Aim: Reproduce the records below in their entirety, character for character.

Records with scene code
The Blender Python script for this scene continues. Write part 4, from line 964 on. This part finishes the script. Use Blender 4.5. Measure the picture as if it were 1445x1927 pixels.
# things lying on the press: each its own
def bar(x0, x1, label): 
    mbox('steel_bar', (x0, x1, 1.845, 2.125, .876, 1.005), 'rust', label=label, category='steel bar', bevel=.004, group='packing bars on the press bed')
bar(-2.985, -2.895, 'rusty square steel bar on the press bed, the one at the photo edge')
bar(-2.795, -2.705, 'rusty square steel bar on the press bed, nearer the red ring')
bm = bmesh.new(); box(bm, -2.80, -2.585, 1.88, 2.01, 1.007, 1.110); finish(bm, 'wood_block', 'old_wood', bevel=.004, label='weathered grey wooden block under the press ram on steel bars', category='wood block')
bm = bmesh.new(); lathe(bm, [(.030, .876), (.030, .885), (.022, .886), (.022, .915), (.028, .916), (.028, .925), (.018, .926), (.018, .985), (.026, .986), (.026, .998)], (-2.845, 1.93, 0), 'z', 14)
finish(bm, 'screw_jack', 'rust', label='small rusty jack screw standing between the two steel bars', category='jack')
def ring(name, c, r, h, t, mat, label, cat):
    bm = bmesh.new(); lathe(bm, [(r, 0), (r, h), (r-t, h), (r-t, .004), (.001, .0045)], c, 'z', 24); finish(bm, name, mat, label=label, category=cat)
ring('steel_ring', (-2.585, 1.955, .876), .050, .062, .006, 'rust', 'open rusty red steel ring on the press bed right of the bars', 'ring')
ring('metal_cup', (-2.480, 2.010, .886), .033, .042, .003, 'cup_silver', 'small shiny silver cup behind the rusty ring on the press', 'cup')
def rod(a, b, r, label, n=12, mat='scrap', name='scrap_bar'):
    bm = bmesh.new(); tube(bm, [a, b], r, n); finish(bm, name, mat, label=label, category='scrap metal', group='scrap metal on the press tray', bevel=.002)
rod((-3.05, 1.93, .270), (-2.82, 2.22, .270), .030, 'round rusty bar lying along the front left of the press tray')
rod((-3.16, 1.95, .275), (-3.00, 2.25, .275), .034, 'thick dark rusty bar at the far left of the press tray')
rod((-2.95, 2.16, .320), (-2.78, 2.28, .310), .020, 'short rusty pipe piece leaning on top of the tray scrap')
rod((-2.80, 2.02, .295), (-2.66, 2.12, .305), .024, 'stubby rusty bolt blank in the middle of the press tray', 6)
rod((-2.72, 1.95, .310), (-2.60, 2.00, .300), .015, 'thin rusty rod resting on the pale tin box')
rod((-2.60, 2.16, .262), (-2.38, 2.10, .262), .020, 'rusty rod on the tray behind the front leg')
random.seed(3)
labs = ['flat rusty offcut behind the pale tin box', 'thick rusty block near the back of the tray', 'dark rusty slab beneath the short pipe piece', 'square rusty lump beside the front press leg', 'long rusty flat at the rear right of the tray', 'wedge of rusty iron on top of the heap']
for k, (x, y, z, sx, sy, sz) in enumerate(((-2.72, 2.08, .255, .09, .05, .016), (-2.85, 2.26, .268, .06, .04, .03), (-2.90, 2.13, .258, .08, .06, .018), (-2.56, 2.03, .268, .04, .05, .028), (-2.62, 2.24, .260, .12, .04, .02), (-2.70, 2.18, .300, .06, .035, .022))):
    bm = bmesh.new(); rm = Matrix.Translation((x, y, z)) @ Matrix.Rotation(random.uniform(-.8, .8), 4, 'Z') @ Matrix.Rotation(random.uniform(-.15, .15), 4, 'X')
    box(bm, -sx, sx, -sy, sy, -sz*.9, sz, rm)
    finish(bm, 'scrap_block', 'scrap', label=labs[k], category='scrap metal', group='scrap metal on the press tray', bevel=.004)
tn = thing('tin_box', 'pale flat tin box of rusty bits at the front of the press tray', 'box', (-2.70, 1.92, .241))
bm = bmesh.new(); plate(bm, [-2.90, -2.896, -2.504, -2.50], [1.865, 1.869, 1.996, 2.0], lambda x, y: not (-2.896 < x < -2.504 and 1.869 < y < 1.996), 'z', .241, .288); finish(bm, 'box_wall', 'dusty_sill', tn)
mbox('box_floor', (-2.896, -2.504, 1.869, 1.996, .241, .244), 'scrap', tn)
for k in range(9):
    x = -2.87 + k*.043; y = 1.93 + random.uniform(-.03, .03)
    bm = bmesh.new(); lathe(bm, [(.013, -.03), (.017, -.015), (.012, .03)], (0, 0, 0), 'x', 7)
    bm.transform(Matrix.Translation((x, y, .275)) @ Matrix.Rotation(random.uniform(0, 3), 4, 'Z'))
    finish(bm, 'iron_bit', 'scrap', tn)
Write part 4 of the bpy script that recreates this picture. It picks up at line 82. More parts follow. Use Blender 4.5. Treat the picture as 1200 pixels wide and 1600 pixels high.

Finished exercise:
The Blender Python script for this scene continues. Write part 4, from line 964 on. This part finishes the script. Use Blender 4.5. Measure the picture as if it were 1445x1927 pixels.
# things lying on the press: each its own
def bar(x0, x1, label): 
    mbox('steel_bar', (x0, x1, 1.845, 2.125, .876, 1.005), 'rust', label=label, category='steel bar', bevel=.004, group='packing bars on the press bed')
bar(-2.985, -2.895, 'rusty square steel bar on the press bed, the one at the photo edge')
bar(-2.795, -2.705, 'rusty square steel bar on the press bed, nearer the red ring')
bm = bmesh.new(); box(bm, -2.80, -2.585, 1.88, 2.01, 1.007, 1.110); finish(bm, 'wood_block', 'old_wood', bevel=.004, label='weathered grey wooden block under the press ram on steel bars', category='wood block')
bm = bmesh.new(); lathe(bm, [(.030, .876), (.030, .885), (.022, .886), (.022, .915), (.028, .916), (.028, .925), (.018, .926), (.018, .985), (.026, .986), (.026, .998)], (-2.845, 1.93, 0), 'z', 14)
finish(bm, 'screw_jack', 'rust', label='small rusty jack screw standing between the two steel bars', category='jack')
def ring(name, c, r, h, t, mat, label, cat):
    bm = bmesh.new(); lathe(bm, [(r, 0), (r, h), (r-t, h), (r-t, .004), (.001, .0045)], c, 'z', 24); finish(bm, name, mat, label=label, category=cat)
ring('steel_ring', (-2.585, 1.955, .876), .050, .062, .006, 'rust', 'open rusty red steel ring on the press bed right of the bars', 'ring')
ring('metal_cup', (-2.480, 2.010, .886), .033, .042, .003, 'cup_silver', 'small shiny silver cup behind the rusty ring on the press', 'cup')
def rod(a, b, r, label, n=12, mat='scrap', name='scrap_bar'):
    bm = bmesh.new(); tube(bm, [a, b], r, n); finish(bm, name, mat, label=label, category='scrap metal', group='scrap metal on the press tray', bevel=.002)
rod((-3.05, 1.93, .270), (-2.82, 2.22, .270), .030, 'round rusty bar lying along the front left of the press tray')
rod((-3.16, 1.95, .275), (-3.00, 2.25, .275), .034, 'thick dark rusty bar at the far left of the press tray')
rod((-2.95, 2.16, .320), (-2.78, 2.28, .310), .020, 'short rusty pipe piece leaning on top of the tray scrap')
rod((-2.80, 2.02, .295), (-2.66, 2.12, .305), .024, 'stubby rusty bolt blank in the middle of the press tray', 6)
rod((-2.72, 1.95, .310), (-2.60, 2.00, .300), .015, 'thin rusty rod resting on the pale tin box')
rod((-2.60, 2.16, .262), (-2.38, 2.10, .262), .020, 'rusty rod on the tray behind the front leg')
random.seed(3)
labs = ['flat rusty offcut behind the pale tin box', 'thick rusty block near the back of the tray', 'dark rusty slab beneath the short pipe piece', 'square rusty lump beside the front press leg', 'long rusty flat at the rear right of the tray', 'wedge of rusty iron on top of the heap']
for k, (x, y, z, sx, sy, sz) in enumerate(((-2.72, 2.08, .255, .09, .05, .016), (-2.85, 2.26, .268, .06, .04, .03), (-2.90, 2.13, .258, .08, .06, .018), (-2.56, 2.03, .268, .04, .05, .028), (-2.62, 2.24, .260, .12, .04, .02), (-2.70, 2.18, .300, .06, .035, .022))):
    bm = bmesh.new(); rm = Matrix.Translation((x, y, z)) @ Matrix.Rotation(random.uniform(-.8, .8), 4, 'Z') @ Matrix.Rotation(random.uniform(-.15, .15), 4, 'X')
    box(bm, -sx, sx, -sy, sy, -sz*.9, sz, rm)
    finish(bm, 'scrap_block', 'scrap', label=labs[k], category='scrap metal', group='scrap metal on the press tray', bevel=.004)
tn = thing('tin_box', 'pale flat tin box of rusty bits at the front of the press tray', 'box', (-2.70, 1.92, .241))
bm = bmesh.new(); plate(bm, [-2.90, -2.896, -2.504, -2.50], [1.865, 1.869, 1.996, 2.0], lambda x, y: not (-2.896 < x < -2.504 and 1.869 < y < 1.996), 'z', .241, .288); finish(bm, 'box_wall', 'dusty_sill', tn)
mbox('box_floor', (-2.896, -2.504, 1.869, 1.996, .241, .244), 'scrap', tn)
for k in range(9):
    x = -2.87 + k*.043; y = 1.93 + random.uniform(-.03, .03)
    bm = bmesh.new(); lathe(bm, [(.013, -.03), (.017, -.015), (.012, .03)], (0, 0, 0), 'x', 7)
    bm.transform(Matrix.Translation((x, y, .275)) @ Matrix.Rotation(random.uniform(0, 3), 4, 'Z'))
    finish(bm, 'iron_bit', 'scrap', tn)
Write part 4 of the bpy script that recreates this picture. It picks up at line 82. More parts follow. Use Blender 4.5. Treat the picture as 1200 pixels wide and 1600 pixels high.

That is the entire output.